(De)colonialidade discursiva
Uma reflexão sobre os processos de regulação e normalização da escrita no campo acadêmico-científico
Resumo
Neste artigo, buscamos discutir alguns aspectos da colonialidade e movimentos de decolonialidade do saber manifestos no campo acadêmico-científico, bem como a dinâmica dos regimes de controle da escrita acadêmica. Debatemos o modo como o campo acadêmico-científico se formou a partir do paradigma científico da modernidade, fundado na colonialidade do saber, dando origem a uma espécie de geopolítica do conhecimento. Tomamos o campo acadêmico-científico como um espaço social estruturado que convenciona práticas e posições de sujeito, tendo como principal objetivo regular os processos de produção, circulação e consumo dos saberes científicos, profissionais e tecnológicos. Desse campo, se originam microcampos diversos (área de conhecimento, universidades, departamentos etc.) que se desdobram em comunidades discursivas, nas quais são estabelecidos dispositivos de regulação e normalização para os modos de fazer e de relatar pesquisas. Um ponto chave que perpassa toda essa discussão é a colonialidade expressas em práticas nortecentradas, que hierarquizam saberes, discursos e identidades. Buscamos analisar os traços de colonialidade presentes nos instrumentos de regulação e de normalização da escrita acadêmica, que reforçam e naturalizam certos modos de construir, relatar e disseminar o conhecimento. Assumimos uma posição política declarada em favor da decolonização do campo acadêmico-científico.

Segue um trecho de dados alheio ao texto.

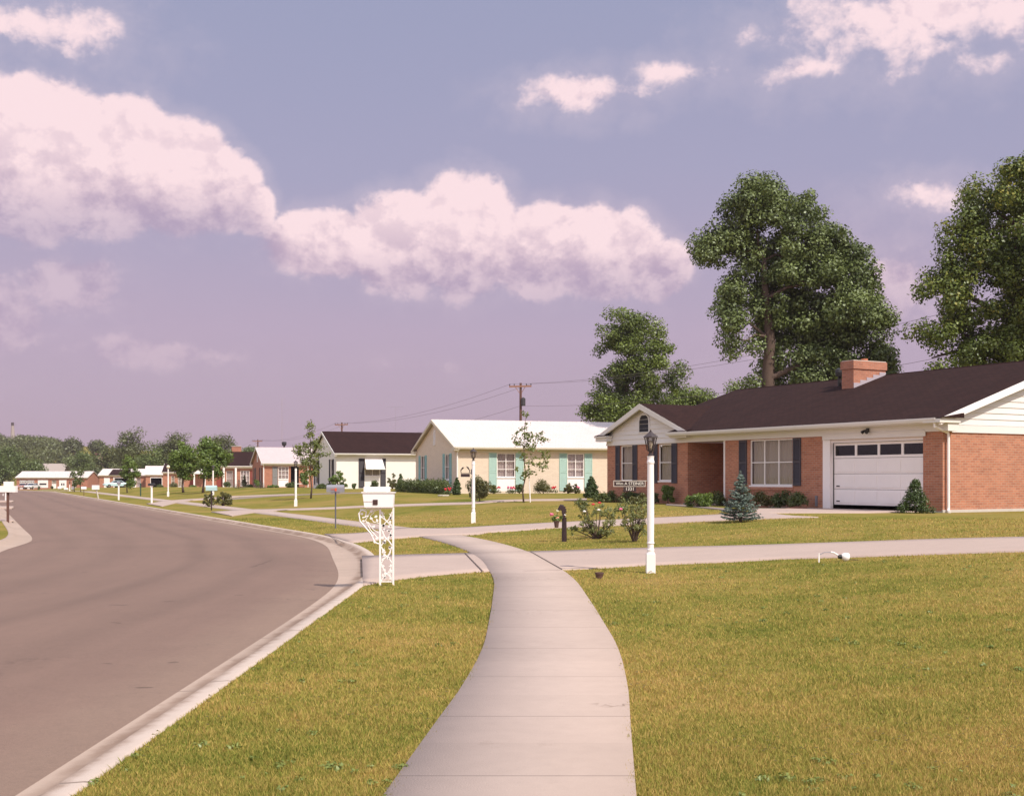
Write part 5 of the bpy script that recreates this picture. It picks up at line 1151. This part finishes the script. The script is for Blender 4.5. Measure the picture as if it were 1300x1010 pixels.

Enfatizamos, nessa proposta decolonial, duas questões fundamentais: a) a necessidade de ressignificação do lugar ocupado pelos saberes e identidades subalternizados pela colonialidade do saber; e b) necessidade de mudança nas práticas discursivas acadêmicas, a fim de que se garanta espaço para emergência de uma nova escrita acadêmica, aberta a novos gêneros discursivos ou à insurgência em gêneros já consagrados.